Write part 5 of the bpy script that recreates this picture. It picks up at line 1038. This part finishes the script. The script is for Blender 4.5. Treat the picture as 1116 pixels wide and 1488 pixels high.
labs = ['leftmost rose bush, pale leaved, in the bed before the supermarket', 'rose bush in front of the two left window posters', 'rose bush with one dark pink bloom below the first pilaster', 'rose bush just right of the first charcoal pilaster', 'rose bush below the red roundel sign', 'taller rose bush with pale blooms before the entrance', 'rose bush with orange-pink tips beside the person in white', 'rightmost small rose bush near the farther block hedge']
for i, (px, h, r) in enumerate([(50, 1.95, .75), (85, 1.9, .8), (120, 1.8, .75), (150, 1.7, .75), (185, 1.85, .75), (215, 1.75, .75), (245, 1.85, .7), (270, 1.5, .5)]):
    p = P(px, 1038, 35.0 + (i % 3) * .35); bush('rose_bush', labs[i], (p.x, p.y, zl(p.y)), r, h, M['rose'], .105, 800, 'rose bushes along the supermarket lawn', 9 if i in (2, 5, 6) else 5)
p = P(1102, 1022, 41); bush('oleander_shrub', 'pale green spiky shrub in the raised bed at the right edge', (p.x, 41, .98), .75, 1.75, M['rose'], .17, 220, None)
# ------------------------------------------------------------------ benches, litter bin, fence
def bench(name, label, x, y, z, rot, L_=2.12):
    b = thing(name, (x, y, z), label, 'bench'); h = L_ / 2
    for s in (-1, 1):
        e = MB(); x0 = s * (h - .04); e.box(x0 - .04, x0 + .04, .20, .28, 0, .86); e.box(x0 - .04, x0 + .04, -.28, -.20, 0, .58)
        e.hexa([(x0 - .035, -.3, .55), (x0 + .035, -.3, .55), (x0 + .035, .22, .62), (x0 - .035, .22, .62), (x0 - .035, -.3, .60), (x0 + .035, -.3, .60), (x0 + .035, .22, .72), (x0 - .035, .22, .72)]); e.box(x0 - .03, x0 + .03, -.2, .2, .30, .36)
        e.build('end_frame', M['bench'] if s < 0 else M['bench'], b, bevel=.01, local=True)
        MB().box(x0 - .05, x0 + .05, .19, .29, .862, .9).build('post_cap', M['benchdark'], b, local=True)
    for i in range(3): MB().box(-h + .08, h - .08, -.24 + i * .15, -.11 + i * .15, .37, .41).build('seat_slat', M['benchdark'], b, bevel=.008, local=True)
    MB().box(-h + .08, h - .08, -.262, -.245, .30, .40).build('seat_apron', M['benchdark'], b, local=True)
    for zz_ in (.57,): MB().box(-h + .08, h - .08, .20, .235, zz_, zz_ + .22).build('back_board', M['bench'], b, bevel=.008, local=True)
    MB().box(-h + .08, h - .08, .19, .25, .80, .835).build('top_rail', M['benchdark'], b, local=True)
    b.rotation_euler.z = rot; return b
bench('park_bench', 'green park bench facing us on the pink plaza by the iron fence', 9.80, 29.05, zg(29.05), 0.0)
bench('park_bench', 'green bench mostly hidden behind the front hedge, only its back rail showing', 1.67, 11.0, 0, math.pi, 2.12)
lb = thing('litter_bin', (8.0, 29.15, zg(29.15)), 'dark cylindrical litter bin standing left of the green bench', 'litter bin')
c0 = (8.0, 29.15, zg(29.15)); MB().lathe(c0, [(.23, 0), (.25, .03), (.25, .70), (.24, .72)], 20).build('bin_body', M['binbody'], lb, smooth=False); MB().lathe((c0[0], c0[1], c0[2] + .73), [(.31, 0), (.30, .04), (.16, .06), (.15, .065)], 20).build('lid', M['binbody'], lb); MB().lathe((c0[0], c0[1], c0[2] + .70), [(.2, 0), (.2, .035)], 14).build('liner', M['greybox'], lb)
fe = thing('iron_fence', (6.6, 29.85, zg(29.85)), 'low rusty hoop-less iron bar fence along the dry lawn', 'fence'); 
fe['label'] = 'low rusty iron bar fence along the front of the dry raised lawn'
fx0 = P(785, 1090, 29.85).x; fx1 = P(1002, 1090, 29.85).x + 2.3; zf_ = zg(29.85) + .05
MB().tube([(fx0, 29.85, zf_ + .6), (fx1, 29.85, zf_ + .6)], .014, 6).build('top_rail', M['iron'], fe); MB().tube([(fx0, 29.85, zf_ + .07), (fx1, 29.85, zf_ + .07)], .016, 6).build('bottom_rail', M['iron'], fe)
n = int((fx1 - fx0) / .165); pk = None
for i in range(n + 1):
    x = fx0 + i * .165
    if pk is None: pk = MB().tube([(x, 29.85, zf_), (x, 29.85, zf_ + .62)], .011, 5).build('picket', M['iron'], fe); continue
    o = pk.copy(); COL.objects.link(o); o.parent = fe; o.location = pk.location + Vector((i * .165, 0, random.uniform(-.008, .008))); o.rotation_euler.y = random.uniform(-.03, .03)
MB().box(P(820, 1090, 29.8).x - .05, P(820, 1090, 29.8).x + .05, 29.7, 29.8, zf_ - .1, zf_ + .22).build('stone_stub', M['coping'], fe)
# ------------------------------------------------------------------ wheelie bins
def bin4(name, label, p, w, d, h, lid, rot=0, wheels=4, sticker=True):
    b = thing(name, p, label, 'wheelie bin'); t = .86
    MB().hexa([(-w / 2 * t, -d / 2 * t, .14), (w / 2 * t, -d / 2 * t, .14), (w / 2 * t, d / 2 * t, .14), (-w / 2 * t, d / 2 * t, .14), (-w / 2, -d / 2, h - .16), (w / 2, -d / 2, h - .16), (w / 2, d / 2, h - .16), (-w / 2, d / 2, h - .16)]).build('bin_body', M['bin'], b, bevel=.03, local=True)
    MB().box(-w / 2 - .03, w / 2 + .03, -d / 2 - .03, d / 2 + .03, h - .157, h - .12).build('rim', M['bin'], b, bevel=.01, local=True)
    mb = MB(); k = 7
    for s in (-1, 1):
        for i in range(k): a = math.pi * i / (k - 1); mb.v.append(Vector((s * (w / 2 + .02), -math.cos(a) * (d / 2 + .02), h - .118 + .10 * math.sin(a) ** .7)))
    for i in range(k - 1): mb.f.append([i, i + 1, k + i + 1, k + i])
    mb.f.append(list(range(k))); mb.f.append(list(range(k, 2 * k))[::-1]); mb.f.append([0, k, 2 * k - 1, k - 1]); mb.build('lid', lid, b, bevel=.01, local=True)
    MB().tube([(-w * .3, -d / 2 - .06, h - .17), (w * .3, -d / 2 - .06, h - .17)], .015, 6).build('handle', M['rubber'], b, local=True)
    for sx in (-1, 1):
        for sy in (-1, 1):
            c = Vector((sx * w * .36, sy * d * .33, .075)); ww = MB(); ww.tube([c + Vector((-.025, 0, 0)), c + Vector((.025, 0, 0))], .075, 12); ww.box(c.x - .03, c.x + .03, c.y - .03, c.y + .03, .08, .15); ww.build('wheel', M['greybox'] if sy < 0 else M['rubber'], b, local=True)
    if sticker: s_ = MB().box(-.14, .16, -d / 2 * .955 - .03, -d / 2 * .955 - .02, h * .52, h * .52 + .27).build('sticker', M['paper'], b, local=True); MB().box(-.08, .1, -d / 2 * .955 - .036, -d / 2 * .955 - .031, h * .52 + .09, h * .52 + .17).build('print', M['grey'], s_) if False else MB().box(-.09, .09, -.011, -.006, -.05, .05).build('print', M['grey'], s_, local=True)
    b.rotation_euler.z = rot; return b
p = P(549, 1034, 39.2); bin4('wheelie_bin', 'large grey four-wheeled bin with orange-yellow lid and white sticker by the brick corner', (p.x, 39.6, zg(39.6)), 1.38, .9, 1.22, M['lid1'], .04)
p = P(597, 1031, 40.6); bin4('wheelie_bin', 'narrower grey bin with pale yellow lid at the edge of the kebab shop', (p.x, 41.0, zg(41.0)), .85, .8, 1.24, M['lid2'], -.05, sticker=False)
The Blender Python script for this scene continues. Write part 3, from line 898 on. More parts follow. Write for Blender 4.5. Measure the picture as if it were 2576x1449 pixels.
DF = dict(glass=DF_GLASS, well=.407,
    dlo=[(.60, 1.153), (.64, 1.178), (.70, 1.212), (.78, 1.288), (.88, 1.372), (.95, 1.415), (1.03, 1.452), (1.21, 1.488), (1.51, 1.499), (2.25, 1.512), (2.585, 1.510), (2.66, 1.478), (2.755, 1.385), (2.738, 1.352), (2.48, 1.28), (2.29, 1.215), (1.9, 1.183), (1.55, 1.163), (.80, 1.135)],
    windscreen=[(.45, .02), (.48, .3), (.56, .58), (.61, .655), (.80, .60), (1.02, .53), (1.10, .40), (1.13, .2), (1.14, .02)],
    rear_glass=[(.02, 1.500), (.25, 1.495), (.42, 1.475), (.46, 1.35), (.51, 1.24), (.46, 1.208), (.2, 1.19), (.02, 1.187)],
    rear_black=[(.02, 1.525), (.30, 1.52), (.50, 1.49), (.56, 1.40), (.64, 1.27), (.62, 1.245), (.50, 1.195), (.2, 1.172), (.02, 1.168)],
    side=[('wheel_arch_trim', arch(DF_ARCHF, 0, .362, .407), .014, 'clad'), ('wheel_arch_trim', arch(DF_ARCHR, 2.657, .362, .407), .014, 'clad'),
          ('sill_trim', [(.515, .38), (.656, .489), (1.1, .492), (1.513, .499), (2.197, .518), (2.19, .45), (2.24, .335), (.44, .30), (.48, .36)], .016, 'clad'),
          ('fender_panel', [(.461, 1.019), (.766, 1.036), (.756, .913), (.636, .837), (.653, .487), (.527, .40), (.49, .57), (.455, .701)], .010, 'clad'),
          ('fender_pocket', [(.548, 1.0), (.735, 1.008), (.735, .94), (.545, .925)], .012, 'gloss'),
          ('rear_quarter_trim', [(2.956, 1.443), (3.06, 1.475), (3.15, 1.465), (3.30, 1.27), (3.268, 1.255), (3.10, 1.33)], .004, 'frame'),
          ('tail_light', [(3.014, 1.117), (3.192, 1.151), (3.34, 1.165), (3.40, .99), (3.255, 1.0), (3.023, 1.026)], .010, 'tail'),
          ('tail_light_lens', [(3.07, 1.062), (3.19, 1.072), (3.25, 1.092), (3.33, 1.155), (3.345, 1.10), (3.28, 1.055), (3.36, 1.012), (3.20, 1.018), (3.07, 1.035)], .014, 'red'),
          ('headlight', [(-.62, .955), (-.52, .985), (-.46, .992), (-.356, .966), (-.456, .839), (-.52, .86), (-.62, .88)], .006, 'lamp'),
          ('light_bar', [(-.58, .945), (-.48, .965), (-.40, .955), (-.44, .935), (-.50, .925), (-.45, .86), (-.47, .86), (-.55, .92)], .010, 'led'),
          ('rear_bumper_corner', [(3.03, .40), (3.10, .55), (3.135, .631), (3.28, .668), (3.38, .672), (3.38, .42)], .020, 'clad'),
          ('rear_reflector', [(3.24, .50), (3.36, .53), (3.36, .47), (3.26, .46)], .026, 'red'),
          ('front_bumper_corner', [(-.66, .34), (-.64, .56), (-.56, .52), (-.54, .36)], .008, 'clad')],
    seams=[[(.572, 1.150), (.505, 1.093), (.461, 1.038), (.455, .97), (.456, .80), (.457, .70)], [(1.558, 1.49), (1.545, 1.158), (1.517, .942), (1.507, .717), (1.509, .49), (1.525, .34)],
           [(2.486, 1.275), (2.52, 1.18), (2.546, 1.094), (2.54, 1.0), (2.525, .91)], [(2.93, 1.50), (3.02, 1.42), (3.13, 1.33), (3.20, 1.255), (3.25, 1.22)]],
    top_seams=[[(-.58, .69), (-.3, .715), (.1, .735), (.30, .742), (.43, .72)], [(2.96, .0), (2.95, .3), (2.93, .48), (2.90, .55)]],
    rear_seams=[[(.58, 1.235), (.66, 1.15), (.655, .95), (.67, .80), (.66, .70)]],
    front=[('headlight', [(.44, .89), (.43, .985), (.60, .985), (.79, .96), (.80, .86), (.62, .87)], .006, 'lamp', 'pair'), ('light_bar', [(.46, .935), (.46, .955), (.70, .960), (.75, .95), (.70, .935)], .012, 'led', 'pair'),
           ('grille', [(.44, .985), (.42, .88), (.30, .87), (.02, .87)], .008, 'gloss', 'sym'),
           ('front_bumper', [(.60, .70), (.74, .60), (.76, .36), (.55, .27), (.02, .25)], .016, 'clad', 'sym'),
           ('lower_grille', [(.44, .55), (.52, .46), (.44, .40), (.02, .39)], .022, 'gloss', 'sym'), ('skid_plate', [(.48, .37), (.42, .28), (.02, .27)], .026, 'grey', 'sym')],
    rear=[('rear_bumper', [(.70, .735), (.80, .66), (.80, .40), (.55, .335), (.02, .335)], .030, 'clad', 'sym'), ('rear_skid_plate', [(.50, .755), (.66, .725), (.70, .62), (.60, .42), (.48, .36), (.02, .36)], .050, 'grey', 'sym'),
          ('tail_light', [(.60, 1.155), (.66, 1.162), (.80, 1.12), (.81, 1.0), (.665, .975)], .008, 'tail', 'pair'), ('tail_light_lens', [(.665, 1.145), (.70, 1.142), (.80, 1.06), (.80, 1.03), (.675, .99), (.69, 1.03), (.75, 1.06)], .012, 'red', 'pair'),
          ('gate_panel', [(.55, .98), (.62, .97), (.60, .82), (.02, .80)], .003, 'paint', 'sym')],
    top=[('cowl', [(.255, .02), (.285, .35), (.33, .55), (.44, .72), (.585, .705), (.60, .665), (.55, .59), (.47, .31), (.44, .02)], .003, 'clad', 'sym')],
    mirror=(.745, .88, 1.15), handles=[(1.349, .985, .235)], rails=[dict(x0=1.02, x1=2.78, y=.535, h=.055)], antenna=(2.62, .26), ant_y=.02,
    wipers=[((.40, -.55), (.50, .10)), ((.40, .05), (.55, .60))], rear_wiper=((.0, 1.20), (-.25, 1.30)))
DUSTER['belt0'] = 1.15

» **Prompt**
Scan the entries above. Copy each line that has the string "part".

» **Written response**
Write part 5 of the bpy script that recreates this picture. It picks up at line 1038. This part finishes the script. The script is for Blender 4.5. Treat the picture as 1116 pixels wide and 1488 pixels high.
The Blender Python script for this scene continues. Write part 3, from line 898 on. More parts follow. Write for Blender 4.5. Measure the picture as if it were 2576x1449 pixels.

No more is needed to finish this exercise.